Ferdie nous arrête dans un supermarché pour qu’on se ravitaille avant d’entamer trois jours de camping sauvage dans le delta de l’Okavango à deux heures en barque du premier village. Avec son accent de bushman sud-africain, je comprends à peine ses conseils. Une bouteille d’eau pour trois jours ? J’ai dû bien mal comprendre ! Pendant que les autres n’auront pas à s’en faire avec leurs bonbonnes de cinq litres, je ferai à l’ancienne : l’eau du delta chauffée dans une bouteille en plastique, « la vérité [je] fais de la peine » ! Nous plantons nos tentes en face d’un groupe d’hippopotames. C’est toujours sympa de voir hippos et éléphants à quelques mètres de ta tente, n'est-ce pas ? J’apprends pourtant que les premiers sont très dangereux car très territoriaux. Tu passes entre un hippopotame et SA rivière et c’est l’assurance que le monstre te charge. La nuit, il faudra réveiller son compagnon de tente si on veut pisser. Il ne faudra surtout pas sortir seul. Notre camp est bâti autour d’un feu ; nos guides bochimans s’en occuperont. Comment ne pas avoir confiance dans les Sans, les plus vieux habitants d’Afrique australe, qui résident dans la région depuis 44.000 ans ? Comme les pasteurs khoïkhoïs, ils pratiquent les langues à clics. En compagnie d’un des leurs, nous approchons - vent de face - éléphants et buffles à moins de dix mètres. Nous parcourons l'Okavango à pied et en barque !
Le fleuve qui ne trouve jamais la mer forme un labyrinthe d’îles, de canaux et de lagunes. Le premier jour, le guide nous dit : « si un buffle vous charge, vous courez vous réfugier dans un arbre, pour un éléphant, vu qu'il vous prévient une première fois en bougeant ses oreilles, vous avez le temps de partir en courant. Au pire, vous laissez votre sac ou un vêtement. Àcause de sa très mauvaise vue, il piétinera vos affaires. Pour un lion, surtout vous ne courrez pas sinon vous êtes morts. Il vous prendrait pour une proie... Vous restez immobile, vous faites du bruit ou mieux vous le chargez à son tour. Normalement il ne comprendra pas ». On se regarde tous, perplexes et un peu effrayés. Nous nous attendions à des guides armés. Armés ils sont mais de bâtons !

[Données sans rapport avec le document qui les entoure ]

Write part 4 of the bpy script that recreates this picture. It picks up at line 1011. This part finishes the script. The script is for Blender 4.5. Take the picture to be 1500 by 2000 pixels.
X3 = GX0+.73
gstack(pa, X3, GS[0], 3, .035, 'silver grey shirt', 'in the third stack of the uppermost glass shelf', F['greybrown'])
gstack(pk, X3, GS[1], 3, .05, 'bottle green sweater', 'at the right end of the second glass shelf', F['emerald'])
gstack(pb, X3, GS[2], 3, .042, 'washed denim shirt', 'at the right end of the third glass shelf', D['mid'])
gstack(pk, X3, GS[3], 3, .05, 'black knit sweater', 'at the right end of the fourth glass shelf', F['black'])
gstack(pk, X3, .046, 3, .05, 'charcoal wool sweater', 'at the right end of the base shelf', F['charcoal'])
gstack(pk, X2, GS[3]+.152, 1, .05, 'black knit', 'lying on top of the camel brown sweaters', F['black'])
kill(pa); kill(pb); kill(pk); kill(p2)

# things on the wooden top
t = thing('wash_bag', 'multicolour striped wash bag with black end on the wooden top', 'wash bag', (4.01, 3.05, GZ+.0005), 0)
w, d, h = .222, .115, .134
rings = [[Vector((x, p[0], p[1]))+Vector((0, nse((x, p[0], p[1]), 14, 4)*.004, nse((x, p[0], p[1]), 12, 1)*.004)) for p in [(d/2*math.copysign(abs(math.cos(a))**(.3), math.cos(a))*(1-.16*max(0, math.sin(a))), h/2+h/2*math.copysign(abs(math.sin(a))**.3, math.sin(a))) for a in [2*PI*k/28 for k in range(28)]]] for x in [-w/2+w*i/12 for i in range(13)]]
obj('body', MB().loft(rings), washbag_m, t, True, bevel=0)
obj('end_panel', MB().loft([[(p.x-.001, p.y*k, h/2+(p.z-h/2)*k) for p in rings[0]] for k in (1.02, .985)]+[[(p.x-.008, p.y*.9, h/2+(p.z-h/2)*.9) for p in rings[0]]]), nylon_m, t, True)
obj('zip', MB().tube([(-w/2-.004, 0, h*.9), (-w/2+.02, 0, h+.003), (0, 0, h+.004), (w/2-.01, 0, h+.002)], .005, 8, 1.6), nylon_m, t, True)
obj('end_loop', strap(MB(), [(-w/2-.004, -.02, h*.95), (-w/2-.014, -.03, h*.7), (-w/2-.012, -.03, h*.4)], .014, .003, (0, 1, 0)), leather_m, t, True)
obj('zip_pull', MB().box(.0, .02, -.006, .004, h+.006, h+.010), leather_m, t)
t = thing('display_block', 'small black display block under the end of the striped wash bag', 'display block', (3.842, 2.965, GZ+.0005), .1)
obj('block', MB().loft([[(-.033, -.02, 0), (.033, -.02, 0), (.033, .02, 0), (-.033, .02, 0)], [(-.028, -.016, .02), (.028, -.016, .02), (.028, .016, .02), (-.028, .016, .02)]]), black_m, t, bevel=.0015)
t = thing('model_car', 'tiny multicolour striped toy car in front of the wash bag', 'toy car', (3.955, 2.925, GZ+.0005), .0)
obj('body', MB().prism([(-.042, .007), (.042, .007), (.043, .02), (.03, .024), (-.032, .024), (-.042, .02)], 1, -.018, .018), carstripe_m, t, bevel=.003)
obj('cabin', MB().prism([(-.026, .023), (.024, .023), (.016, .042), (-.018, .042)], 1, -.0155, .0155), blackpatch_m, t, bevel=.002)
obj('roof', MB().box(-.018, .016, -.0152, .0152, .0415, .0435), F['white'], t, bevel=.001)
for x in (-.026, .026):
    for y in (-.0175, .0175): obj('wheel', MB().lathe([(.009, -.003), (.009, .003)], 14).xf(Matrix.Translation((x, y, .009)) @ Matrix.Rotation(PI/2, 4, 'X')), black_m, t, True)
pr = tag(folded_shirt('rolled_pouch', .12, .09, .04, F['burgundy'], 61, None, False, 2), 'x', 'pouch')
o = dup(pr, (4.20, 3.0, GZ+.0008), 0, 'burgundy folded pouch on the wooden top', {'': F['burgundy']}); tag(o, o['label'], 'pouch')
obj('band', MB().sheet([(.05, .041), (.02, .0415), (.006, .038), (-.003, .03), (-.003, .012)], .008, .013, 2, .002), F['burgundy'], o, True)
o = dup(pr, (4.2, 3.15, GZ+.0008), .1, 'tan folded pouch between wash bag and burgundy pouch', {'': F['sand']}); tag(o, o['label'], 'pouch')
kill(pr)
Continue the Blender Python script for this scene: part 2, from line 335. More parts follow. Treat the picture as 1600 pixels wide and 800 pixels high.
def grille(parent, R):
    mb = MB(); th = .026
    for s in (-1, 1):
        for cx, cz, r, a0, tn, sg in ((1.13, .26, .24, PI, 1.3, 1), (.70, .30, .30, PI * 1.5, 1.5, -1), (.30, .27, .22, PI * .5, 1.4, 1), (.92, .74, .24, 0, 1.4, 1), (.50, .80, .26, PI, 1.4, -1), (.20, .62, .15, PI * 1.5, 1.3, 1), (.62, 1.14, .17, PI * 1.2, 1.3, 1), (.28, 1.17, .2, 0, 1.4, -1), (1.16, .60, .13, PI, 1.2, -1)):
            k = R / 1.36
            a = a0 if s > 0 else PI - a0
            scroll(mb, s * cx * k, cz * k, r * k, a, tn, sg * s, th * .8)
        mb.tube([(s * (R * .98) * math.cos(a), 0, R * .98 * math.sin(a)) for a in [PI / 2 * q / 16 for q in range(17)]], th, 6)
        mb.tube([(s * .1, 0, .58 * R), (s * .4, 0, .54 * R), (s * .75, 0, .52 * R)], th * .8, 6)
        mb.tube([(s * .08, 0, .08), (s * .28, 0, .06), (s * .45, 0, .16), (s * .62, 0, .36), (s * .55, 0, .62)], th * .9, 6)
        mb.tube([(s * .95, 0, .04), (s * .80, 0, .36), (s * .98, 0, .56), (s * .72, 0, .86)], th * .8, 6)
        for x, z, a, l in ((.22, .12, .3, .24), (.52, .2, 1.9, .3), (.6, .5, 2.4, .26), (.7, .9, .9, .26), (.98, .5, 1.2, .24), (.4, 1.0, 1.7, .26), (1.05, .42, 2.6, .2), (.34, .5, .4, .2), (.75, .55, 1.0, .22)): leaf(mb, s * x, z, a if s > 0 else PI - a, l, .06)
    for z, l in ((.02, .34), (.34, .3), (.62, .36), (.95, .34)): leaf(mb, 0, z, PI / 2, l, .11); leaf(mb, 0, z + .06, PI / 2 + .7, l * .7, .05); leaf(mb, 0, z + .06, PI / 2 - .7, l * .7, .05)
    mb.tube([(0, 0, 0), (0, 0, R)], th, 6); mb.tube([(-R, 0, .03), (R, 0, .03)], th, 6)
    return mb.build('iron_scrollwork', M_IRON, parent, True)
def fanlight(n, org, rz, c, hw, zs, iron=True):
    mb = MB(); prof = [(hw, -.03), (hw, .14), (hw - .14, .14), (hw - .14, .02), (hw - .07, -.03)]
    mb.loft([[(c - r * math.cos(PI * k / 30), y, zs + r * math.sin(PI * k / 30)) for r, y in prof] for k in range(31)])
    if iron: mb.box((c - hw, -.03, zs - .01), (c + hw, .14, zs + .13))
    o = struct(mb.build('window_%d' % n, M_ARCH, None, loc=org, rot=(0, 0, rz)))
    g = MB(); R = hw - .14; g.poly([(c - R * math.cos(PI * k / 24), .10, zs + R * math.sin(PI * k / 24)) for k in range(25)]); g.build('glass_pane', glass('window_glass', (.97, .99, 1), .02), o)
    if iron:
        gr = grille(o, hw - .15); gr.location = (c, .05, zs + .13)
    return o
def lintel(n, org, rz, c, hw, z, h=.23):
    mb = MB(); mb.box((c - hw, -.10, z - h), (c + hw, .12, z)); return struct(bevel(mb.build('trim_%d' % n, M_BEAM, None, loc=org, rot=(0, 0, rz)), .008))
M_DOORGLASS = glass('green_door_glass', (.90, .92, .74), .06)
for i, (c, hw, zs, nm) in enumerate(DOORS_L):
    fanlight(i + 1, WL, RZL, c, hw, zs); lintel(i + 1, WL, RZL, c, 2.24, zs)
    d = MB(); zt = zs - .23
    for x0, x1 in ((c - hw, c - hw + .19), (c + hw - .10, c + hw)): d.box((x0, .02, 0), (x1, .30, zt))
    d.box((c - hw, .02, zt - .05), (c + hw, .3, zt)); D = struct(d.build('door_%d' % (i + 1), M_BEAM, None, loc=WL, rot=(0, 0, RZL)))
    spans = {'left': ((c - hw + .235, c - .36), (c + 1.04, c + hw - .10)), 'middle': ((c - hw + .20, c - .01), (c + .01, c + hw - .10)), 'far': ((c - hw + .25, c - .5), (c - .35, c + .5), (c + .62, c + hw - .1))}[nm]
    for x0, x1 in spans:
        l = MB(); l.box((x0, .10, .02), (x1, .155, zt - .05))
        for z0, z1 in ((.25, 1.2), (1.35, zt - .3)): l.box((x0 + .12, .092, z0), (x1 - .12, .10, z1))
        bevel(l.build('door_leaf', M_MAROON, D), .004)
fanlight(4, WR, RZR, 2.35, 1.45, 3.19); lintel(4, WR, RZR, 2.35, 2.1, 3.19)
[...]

Arrivés aux chutes Victoria, je traverse en compagnie de mes amis de voyage une petite forêt tropicale provoquée par le nuage d’eau constant que provoque « la fumée qui gronde » (Mosi-oa-Tunya) comme les appelait la population locale. Nous voilà en face du phénomène né du fleuve Zambèze. C’est en effet phénoménal que d’entendre le grondement de chutes de 108 mètres qui se jettent dans une faille étroite qui débouchera, plus bas, par un étroit canyon. Ici à Vic Falls, c'est le chaos économique. L'inflation est astronomique (plus 125.000.000% en quelques mois), les prix pratiqués frôlent le ridicule à tel point que les gens ne peuvent rien acheter. Ils troquent. Ainsi, le supermarché de Kasane au Botswana est pris d'assaut par les Zambiens et les Zimbabwéens ; les rayons sont donc à moitié vides. Le Zim dollar pourtant réévalué ne vaut rien, les enfants mendient plus qu'ailleurs... J’ai presque l’impression d’être dans un pays en guerre ou dans un camp de réfugiés du HCR. Bref, c'est la merde ! À Victoria Falls, éléphants, buffles et autres se baladent dans la ville. Pour qui a beaucoup d'argent, c'est peut-être un petit paradis (rafting, hydrospeed, hélicoptère, saut à l’élastique…). Et oui, pour profiter au mieux de Vic Falls et de ses activités hors-normes, il faut un porte-monnaie rempli de dollars. Bien rempli ! Puisque ce n’est bien sûr pas mon cas, il faut donc partir dès demain et oublier mon idée de redescendre le pays jusqu’en Afrique du Sud. Marvin, Ferdie et Simba me redescendront jusqu’à Bloemfontain, capitale judiciaire du pays située dans le Highveld en bordure du Karoo. C’est la ville de naissance de J.R.R. Tolkien et de grandes stars du rugby. Nous sommes dans l’antre des Cheetahs ! « La cité des roses » est surtout le symbole d’un pays ségrégationniste pré-apartheid. Ainsi, elle fut la capitale de l’une des républiques boers, de la colonie de la rivière Orange, de l’état libre d’Orange… À l’abri des noirs pardi ! De là, je compte passer les koppies (collines) puis rejoindre le Lesotho, un pays enclavé au milieu du géant sud-africain.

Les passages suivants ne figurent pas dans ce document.